Vodafone Ghana donates rescue boats to NADMO

Vodafone Ghana has presented two fibre glass rescue boats to the National Disaster Management Organization (NADMO) to sharpen its flood response capacity and make it spot ready for any future flooding in the country.

The company also donated 30 life jackets, two outboard motors and fire extinguishers to NADMO.

At the same ceremony, Vodafone also made a cash donation of GH¢15,000.00 to the chiefs and people of Swedru to help them rehabilitate parts of the town that was devastated during the June floods.

Kyle Whitehill, Chief Executive of Vodafone Ghana, who made the donation said the GH¢15, 000.00 was from Vodafone’s recent Red Alert promotion in which Vodafone customers donated GH¢1 by sending a text message to a short code.

“Funding for the boats and other rescue items was provided by the Vodafone Ghana Foundation,” he said.

General Secretary of Vodafone Ghana Foundations told Adom News Vodafone generated more than GH¢17,000 from the Red Alert Promotion  but had to pay taxes of more than GH¢2,000 before donating.
She appealed to government to wave taxes on donations to enable companies like Vodafone to do more by way of corporate social responsibility.

National Coordinator of NADMO, Mr. Kofi Portuphy received the boats on behalf of his organization and thanked Vodafone.

“The boats come at a crucial time in the life of NADMO when we are combating severe floods in Kintampo and parts of the Northern Region,” he said.

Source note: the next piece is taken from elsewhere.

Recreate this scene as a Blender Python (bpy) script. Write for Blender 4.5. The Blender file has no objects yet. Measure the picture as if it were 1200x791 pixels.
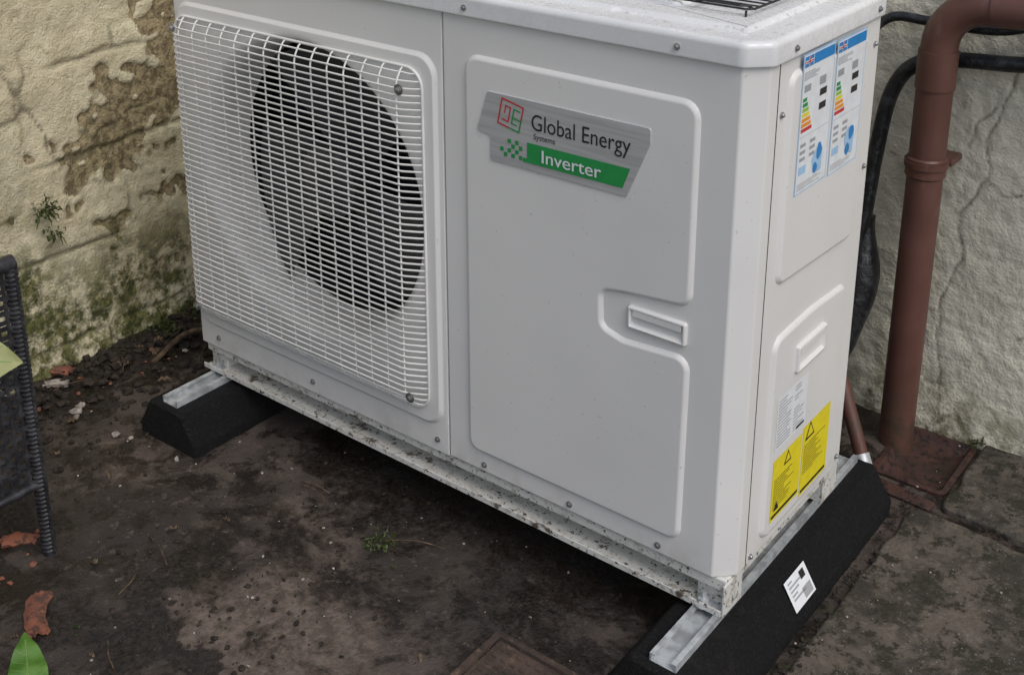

Mr. Portuphy said at the start of floods, NADMO had only two boats from the Ghana Navy, “but these new boats from Vodafone will greatly enhance our operations.”

He noted that more than 65 villages and communities had been inundated with floods, with over 4,000 people displaced by rising levels of the Black Volta.

Mr. Portuphy said the people of Salaga and Banda would particularly benefit from the boats because more than 35,000 people have been displaced in that area.

Nana Oburo-Kwateng, a Chief of the Swedru also thanked Vodafone for the money, saying it would help reduce the stress on livelihoods lost during the floods.